Provided data |
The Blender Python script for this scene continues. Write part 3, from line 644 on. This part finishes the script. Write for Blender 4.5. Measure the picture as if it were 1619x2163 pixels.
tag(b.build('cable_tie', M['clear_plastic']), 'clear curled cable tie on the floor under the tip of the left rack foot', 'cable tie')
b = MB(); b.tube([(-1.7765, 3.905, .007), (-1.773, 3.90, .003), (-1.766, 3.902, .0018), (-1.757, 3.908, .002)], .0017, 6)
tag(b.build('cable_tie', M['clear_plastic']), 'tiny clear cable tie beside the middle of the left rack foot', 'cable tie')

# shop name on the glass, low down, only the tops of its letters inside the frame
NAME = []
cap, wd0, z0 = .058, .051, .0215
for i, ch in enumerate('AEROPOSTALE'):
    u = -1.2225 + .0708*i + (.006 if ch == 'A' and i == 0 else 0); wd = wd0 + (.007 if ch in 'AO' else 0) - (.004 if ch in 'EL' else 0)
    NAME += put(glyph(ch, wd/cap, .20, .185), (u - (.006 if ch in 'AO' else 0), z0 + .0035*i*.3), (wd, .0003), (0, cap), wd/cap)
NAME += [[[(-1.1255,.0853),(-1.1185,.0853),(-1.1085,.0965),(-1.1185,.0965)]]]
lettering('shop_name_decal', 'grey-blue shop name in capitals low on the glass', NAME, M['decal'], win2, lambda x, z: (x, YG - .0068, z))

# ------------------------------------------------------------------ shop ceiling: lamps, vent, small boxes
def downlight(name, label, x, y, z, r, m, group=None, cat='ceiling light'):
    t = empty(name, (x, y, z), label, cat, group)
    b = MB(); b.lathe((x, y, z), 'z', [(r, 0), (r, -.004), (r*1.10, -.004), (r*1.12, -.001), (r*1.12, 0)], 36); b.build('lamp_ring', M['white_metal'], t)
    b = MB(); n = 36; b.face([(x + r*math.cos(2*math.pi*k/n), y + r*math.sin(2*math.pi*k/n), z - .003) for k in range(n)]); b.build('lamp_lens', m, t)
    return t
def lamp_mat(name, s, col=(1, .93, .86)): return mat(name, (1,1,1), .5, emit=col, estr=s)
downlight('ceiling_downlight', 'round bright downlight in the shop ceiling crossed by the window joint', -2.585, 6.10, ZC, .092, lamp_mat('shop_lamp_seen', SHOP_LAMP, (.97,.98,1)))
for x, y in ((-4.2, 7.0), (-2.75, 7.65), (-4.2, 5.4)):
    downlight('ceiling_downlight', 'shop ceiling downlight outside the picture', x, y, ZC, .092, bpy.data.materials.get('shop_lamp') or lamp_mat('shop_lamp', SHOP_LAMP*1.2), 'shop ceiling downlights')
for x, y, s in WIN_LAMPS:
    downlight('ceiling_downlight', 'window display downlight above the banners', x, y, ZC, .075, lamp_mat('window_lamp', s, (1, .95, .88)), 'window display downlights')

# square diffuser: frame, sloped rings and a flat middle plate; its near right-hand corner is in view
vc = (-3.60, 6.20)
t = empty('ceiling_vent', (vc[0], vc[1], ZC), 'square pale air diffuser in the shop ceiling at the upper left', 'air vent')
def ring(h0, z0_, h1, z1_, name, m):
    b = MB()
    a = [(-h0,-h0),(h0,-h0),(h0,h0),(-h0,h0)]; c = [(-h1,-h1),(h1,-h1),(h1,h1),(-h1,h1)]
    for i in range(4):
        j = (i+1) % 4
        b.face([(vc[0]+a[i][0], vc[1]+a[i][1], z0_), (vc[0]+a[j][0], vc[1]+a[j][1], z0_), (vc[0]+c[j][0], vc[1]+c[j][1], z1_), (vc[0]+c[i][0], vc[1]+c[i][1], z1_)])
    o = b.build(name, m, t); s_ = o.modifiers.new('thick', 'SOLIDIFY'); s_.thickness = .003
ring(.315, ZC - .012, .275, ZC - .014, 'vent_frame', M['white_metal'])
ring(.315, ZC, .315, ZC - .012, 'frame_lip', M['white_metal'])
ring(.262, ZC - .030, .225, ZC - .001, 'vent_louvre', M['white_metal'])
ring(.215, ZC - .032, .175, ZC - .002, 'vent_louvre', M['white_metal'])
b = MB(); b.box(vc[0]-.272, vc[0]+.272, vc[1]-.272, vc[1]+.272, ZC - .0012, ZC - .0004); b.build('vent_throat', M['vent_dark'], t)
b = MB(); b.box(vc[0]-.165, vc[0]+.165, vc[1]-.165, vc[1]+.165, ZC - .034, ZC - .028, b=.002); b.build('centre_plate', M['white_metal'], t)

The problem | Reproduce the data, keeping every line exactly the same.

Answer below |
The Blender Python script for this scene continues. Write part 3, from line 644 on. This part finishes the script. Write for Blender 4.5. Measure the picture as if it were 1619x2163 pixels.
tag(b.build('cable_tie', M['clear_plastic']), 'clear curled cable tie on the floor under the tip of the left rack foot', 'cable tie')
b = MB(); b.tube([(-1.7765, 3.905, .007), (-1.773, 3.90, .003), (-1.766, 3.902, .0018), (-1.757, 3.908, .002)], .0017, 6)
tag(b.build('cable_tie', M['clear_plastic']), 'tiny clear cable tie beside the middle of the left rack foot', 'cable tie')

# shop name on the glass, low down, only the tops of its letters inside the frame
NAME = []
cap, wd0, z0 = .058, .051, .0215
for i, ch in enumerate('AEROPOSTALE'):
    u = -1.2225 + .0708*i + (.006 if ch == 'A' and i == 0 else 0); wd = wd0 + (.007 if ch in 'AO' else 0) - (.004 if ch in 'EL' else 0)
    NAME += put(glyph(ch, wd/cap, .20, .185), (u - (.006 if ch in 'AO' else 0), z0 + .0035*i*.3), (wd, .0003), (0, cap), wd/cap)
NAME += [[[(-1.1255,.0853),(-1.1185,.0853),(-1.1085,.0965),(-1.1185,.0965)]]]
lettering('shop_name_decal', 'grey-blue shop name in capitals low on the glass', NAME, M['decal'], win2, lambda x, z: (x, YG - .0068, z))

# ------------------------------------------------------------------ shop ceiling: lamps, vent, small boxes
def downlight(name, label, x, y, z, r, m, group=None, cat='ceiling light'):
    t = empty(name, (x, y, z), label, cat, group)
    b = MB(); b.lathe((x, y, z), 'z', [(r, 0), (r, -.004), (r*1.10, -.004), (r*1.12, -.001), (r*1.12, 0)], 36); b.build('lamp_ring', M['white_metal'], t)
    b = MB(); n = 36; b.face([(x + r*math.cos(2*math.pi*k/n), y + r*math.sin(2*math.pi*k/n), z - .003) for k in range(n)]); b.build('lamp_lens', m, t)
    return t
def lamp_mat(name, s, col=(1, .93, .86)): return mat(name, (1,1,1), .5, emit=col, estr=s)
downlight('ceiling_downlight', 'round bright downlight in the shop ceiling crossed by the window joint', -2.585, 6.10, ZC, .092, lamp_mat('shop_lamp_seen', SHOP_LAMP, (.97,.98,1)))
for x, y in ((-4.2, 7.0), (-2.75, 7.65), (-4.2, 5.4)):
    downlight('ceiling_downlight', 'shop ceiling downlight outside the picture', x, y, ZC, .092, bpy.data.materials.get('shop_lamp') or lamp_mat('shop_lamp', SHOP_LAMP*1.2), 'shop ceiling downlights')
for x, y, s in WIN_LAMPS:
    downlight('ceiling_downlight', 'window display downlight above the banners', x, y, ZC, .075, lamp_mat('window_lamp', s, (1, .95, .88)), 'window display downlights')

# square diffuser: frame, sloped rings and a flat middle plate; its near right-hand corner is in view
vc = (-3.60, 6.20)
t = empty('ceiling_vent', (vc[0], vc[1], ZC), 'square pale air diffuser in the shop ceiling at the upper left', 'air vent')
def ring(h0, z0_, h1, z1_, name, m):
    b = MB()
    a = [(-h0,-h0),(h0,-h0),(h0,h0),(-h0,h0)]; c = [(-h1,-h1),(h1,-h1),(h1,h1),(-h1,h1)]
    for i in range(4):
        j = (i+1) % 4
        b.face([(vc[0]+a[i][0], vc[1]+a[i][1], z0_), (vc[0]+a[j][0], vc[1]+a[j][1], z0_), (vc[0]+c[j][0], vc[1]+c[j][1], z1_), (vc[0]+c[i][0], vc[1]+c[i][1], z1_)])
    o = b.build(name, m, t); s_ = o.modifiers.new('thick', 'SOLIDIFY'); s_.thickness = .003
ring(.315, ZC - .012, .275, ZC - .014, 'vent_frame', M['white_metal'])
ring(.315, ZC, .315, ZC - .012, 'frame_lip', M['white_metal'])
ring(.262, ZC - .030, .225, ZC - .001, 'vent_louvre', M['white_metal'])
ring(.215, ZC - .032, .175, ZC - .002, 'vent_louvre', M['white_metal'])
b = MB(); b.box(vc[0]-.272, vc[0]+.272, vc[1]-.272, vc[1]+.272, ZC - .0012, ZC - .0004); b.build('vent_throat', M['vent_dark'], t)
b = MB(); b.box(vc[0]-.165, vc[0]+.165, vc[1]-.165, vc[1]+.165, ZC - .034, ZC - .028, b=.002); b.build('centre_plate', M['white_metal'], t)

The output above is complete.